Comentario
Si el siglo V a. C. no fue, desde luego, un período brillante para el arte etrusco, acaso cabría pensar a priori que el IV no podía ser mejor. Se abre, en efecto, con la toma y saqueo de Veyes por los romanos (396 a. C.). Inmediatamente, sigue la feroz, aunque efímera, invasión de los celtas, que recorre toda la Etruria interna, Tíber abajo, hasta Roma (390-385 a. C.). Más tarde, se desencadena una larga lucha entre Tarquinia y Roma (358-351 a. C.), a la vez que, por el norte, los celtas conquistan las ciudades etruscas del valle del Po, y finalmente, en el 311 a. C., comienza la serie de campañas que, en una generación, acabará definitivamente con la independencia etrusca e instaurará en toda Italia la supremacía romana.
Sin embargo, a pesar de todos los combates y violencias, Etruria vive en el siglo IV a. C. un momento de recuperación.

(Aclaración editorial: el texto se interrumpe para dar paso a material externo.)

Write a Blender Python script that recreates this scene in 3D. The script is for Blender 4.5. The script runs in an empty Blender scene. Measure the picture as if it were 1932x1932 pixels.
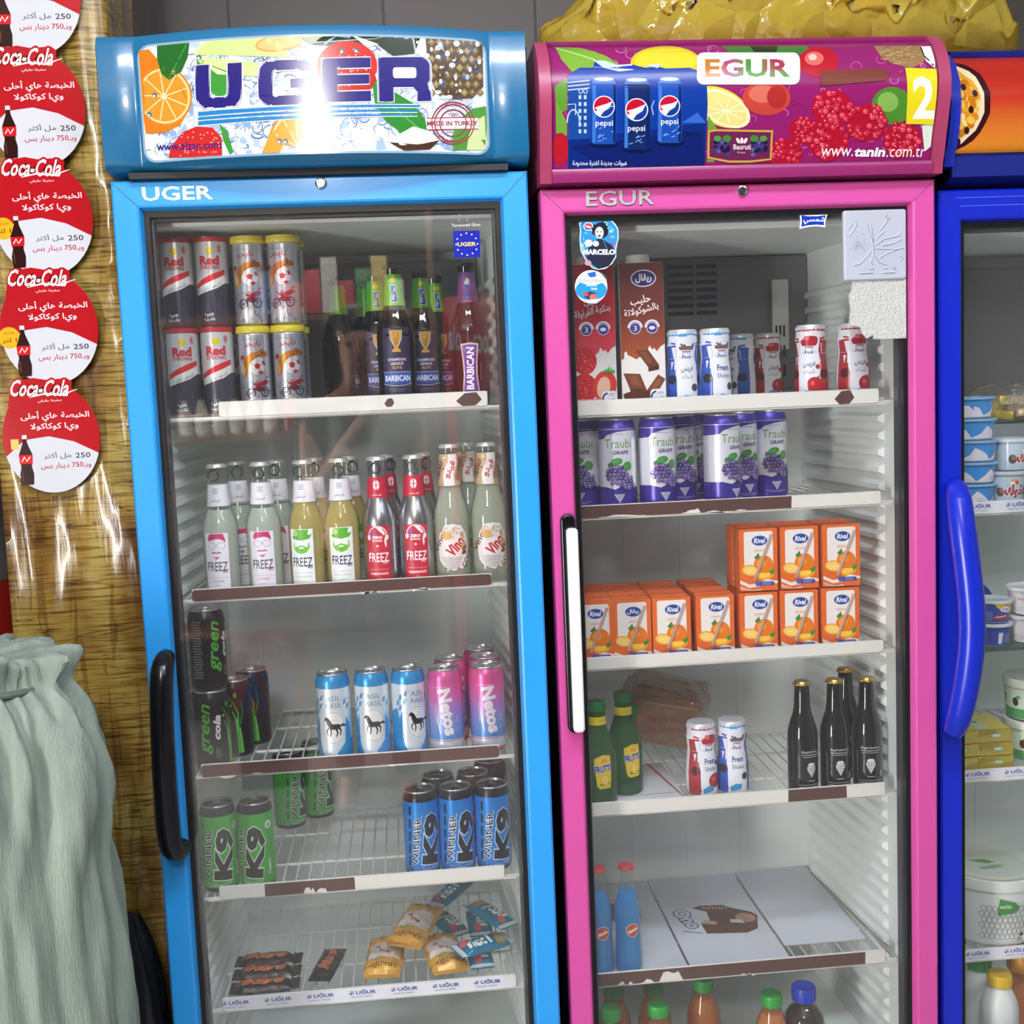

Olvidada ya de aventuras comerciales, se concentra en la repoblación y desarrollo de sus zonas internas y, tras unos manifiestos progresos desde principios del siglo, vive, en los ocho lustros de paz de la segunda mitad, un verdadero renacimiento, donde los renovados contactos con el mundo griego -en particular, con las colonias de la Magna Grecia- se unen a un prestigio cultural reconocido por la propia Roma.
Las primeras décadas del siglo denotan aún pervivencias anacrónicas, sobre todo en las zonas costeras: en Tarquinia, por ejemplo, son bastantes las tumbas pintadas que mantienen un estilo y una iconografía inalterables desde un siglo atrás. Pero las regiones del interior, siguiendo su trayectoria de años anteriores, profundizan en su conocimiento actualizado de la plástica griega: fruto sobresaliente de esta actividad son, por lo menos, tres grandes bronces de calidad indiscutida: la tapadera de urna con un difunto reclinado que se conserva en el museo del Ermitage de Leningrado, el Marte de Todi y la Quimera de Arezzo.
La primera de estas obras, de hacia 400 a. C., es casi el puente necesario entre la mejor plástica del arcaísmo y las nuevas tendencias: sabe aunar las fórmulas de la anatomía clásica del siglo V a. C. con el hieratismo funerario de la tradición y con las tradicionales libertades de los maestros etruscos, capaces de descoyuntar la cintura de un cuerpo para darle dignidad al torso.
El Marte de Todi, por el contrario, acepta con entusiasmo y sin reservas la plástica del clasicismo griego, intentando entender el ritmo oscilante de las obras policléticas y la grandiosidad de las facciones fidíacas. Quizá las soluciones adoptadas no sean las ideales, y la rigidez de la armadura se conjugue mal con unas piernas excesivamente blandas, restándole organicidad al conjunto, pero el intento tuvo su interés, y enriqueció la iconografía de un dios muy poco representado en Grecia.
En cuanto a la Quimera de Arezzo, quizá sea la más famosa de las esculturas etruscas. Ignoramos si formó parte de un grupo con una estatua de Belerofonte montado sobre Pegaso; de cualquier modo, presupone este complemento, puesto que presenta una herida en la garganta de su prótomo de cabra, pero tampoco es un argumento definitivo. Por entonces era ya posible plantearse una obra abierta, que sugiere una presencia exterior sin mostrarla de hecho. Sea como fuere, y aun cabiendo la posibilidad de que esta fiera fuese un mero protector apotropaico, lo cierto es que su excitación por el combate, la cólera que irradian sus facciones, la tensión de sus garras y la ágil curva de su lomo la sitúan entre las mejores esculturas animalísticas de toda la historia del arte. El artista, desconocedor de los verdaderos leones, renunció a copiar modelos escultóricos y, según se ha repetido, acudió al expediente de inspirarse en las fauces de un perro irritado.
Sin embargo, el gran problema que supone el origen de esta estatua sigue aún sin resolverse. Quienes ven en ella -y es lo más común- una magnífica obra etrusca de hacia 360 a. C., aducen como prueba contundente la yuxtaposición de una anatomía realista, nerviosa y fluida, propia del clasicismo tardío, y de unas melenas esquemáticas y rígidas, con mechones idénticos y repetidos: ahí habría que ver el signo del artista etrusco, que anda escaso de modelos nuevos y acude, cuando lo necesita, a sus repetidísimos recuerdos del arcaísmo. Por desgracia, sin embargo, esta yuxtaposición de estilos no es un signo inconfundiblemente etrusco: como es bien sabido -y de nuevo ha venido a confirmarlo el hallazgo del Efebo de Mozia en Sicilia- la plástica griega del sur de Italia ofrece este mismo tipo de soluciones. Sigue por tanto abierto el problema, y en él se juega el arte etrusco una de sus obras maestras.